W 90-minutowej rozmowie ministrowie spraw zagranicznych Polski i Niemiec skoncentrowali się na konflikcie na Ukrainie. Podkreślili zgodność w ocenie co do realizacji porozumień z Mińska, ale Steinmeier zaznaczył, że "nie można być jeszcze zadowolonym z tempa realizacji porozumień". Dodał, że obaj ministrowie są zgodni, że "coraz rzadziej dochodzi do naruszenia rozejmu", ale jest to "kruchy rozejm".
Długa droga
Szef niemieckiej dyplomacji dodał, że rozpoczął się proces wycofywania ciężkiego uzbrojenia, jednak "sytuacja w tym regionie nadal pozostaje delikatna". Jak dodał, konflikt na Ukrainie jeszcze długo będzie obciążeniem dla stosunków Unii z Rosją. - Przed nami jest jeszcze długa droga - powiedział Steinmeier.
Polski minister spraw zagranicznych Grzegorz Schetyna zaapelował do Unii Europejskiej o wspólne porozumienie w sprawie rozwiązań konfliktu na wschodzie. - Jest ważne, aby udało nam się utrzymać wspólne stanowisko odnośnie utrzymania sankcji wobec Rosji - powiedział Schetyna. Dodał, że Unia Europejska powinna w przyszłości reprezentować zgodne stanowisko również co do wsparcia dla reform na Ukranie.
Steinmeier podkreślił, że Organizacja Bezpieczeństwa i Współpracy w Europie (OBWE) potrzebuje większego wsparcia od Europy. Wymienił trzy największe problemy: wsparcie personalne, techniczne oraz finansowe. OBWE ma kontrolować realizację rozejmu na wschodze Ukrainy.

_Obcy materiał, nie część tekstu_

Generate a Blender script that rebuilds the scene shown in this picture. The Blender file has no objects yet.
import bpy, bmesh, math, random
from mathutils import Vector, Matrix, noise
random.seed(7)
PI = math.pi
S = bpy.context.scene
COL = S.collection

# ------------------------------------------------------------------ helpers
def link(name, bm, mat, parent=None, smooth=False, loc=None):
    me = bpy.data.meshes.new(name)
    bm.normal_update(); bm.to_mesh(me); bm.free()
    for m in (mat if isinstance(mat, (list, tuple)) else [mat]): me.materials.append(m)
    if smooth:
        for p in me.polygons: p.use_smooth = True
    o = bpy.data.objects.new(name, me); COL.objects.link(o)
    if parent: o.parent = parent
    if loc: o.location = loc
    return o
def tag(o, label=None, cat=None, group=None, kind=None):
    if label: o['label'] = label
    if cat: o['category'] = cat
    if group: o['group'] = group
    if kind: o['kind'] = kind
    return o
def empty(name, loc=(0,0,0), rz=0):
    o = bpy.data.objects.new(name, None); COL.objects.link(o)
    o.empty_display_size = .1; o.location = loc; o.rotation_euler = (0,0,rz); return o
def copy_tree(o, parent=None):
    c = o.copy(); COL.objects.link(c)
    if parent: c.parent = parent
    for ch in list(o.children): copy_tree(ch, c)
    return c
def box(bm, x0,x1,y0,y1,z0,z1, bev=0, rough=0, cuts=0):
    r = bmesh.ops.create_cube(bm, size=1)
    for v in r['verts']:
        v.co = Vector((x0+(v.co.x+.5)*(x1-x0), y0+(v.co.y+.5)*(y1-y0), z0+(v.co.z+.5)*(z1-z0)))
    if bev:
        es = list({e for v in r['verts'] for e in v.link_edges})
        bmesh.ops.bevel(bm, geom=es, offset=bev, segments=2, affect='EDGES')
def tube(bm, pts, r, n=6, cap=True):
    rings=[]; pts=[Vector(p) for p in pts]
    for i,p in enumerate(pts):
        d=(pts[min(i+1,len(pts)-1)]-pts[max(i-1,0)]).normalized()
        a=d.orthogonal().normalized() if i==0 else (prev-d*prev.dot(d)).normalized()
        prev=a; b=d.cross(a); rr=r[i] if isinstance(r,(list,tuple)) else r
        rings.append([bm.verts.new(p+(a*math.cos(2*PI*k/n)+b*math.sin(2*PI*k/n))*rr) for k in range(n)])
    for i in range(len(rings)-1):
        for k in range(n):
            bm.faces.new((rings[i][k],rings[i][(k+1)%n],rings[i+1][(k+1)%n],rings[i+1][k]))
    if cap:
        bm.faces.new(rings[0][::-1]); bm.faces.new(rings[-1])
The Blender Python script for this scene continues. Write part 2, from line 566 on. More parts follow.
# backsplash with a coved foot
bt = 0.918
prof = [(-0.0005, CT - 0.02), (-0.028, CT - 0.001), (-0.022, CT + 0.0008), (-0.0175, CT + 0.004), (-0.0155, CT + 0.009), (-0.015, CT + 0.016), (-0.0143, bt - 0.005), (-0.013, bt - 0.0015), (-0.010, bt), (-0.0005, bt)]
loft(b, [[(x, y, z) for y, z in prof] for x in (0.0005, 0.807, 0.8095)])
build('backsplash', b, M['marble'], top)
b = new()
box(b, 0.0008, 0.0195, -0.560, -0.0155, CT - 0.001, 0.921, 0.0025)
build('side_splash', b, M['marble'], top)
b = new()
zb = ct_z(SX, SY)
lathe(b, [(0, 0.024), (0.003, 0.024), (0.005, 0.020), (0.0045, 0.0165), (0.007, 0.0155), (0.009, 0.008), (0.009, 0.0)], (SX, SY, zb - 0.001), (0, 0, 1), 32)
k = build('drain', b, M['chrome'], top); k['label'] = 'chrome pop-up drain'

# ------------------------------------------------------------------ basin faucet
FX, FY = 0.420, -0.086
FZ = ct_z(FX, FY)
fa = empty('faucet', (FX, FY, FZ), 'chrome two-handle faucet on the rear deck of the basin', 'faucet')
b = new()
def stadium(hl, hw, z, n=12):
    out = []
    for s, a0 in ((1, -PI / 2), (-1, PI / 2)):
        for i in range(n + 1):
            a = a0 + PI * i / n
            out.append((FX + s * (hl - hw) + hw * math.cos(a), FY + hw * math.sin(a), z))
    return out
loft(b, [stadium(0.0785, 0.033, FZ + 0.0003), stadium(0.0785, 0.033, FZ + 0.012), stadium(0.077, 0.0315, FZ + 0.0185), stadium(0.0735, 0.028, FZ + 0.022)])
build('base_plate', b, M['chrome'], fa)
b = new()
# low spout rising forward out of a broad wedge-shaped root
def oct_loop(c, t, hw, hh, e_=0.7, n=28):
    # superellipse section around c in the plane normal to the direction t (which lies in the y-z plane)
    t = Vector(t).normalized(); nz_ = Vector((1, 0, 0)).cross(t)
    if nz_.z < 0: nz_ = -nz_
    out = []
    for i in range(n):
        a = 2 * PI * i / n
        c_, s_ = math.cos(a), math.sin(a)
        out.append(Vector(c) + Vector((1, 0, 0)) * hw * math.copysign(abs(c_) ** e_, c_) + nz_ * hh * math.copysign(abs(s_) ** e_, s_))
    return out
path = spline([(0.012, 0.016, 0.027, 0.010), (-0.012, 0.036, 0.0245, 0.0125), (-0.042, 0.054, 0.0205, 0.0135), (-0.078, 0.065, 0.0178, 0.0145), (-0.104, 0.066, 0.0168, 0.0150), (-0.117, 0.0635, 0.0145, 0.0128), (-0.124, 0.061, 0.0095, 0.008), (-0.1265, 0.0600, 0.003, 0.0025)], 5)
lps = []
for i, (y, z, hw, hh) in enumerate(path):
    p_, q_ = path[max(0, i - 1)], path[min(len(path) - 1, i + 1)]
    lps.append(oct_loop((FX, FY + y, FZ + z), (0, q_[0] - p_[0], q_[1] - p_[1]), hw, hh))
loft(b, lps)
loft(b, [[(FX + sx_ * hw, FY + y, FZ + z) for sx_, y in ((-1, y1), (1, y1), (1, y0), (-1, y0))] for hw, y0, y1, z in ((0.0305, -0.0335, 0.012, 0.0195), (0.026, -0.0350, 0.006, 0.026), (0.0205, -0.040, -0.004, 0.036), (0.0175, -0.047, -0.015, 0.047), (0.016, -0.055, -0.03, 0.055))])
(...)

Nie ma wspólnego stanowiska, ale jest cel
Na pytanie podczas konferencji prasowej, czy istnieje polsko-niemieckie stanowisko w sprawie konfliktu na Ukrainie, Grzegorz Schetyna odpowiedział, że "nie będzie polsko-niemieckiego stanowiska". Dodał jednak, że obydwa kraje robią wszystko, aby miały wpływ na politykę europejską w tej sprawie. - Tylko solidarność europejska może wpłynąć na pozytywne zmiany na Ukrainie - powiedział szef polskiej dyplomacji.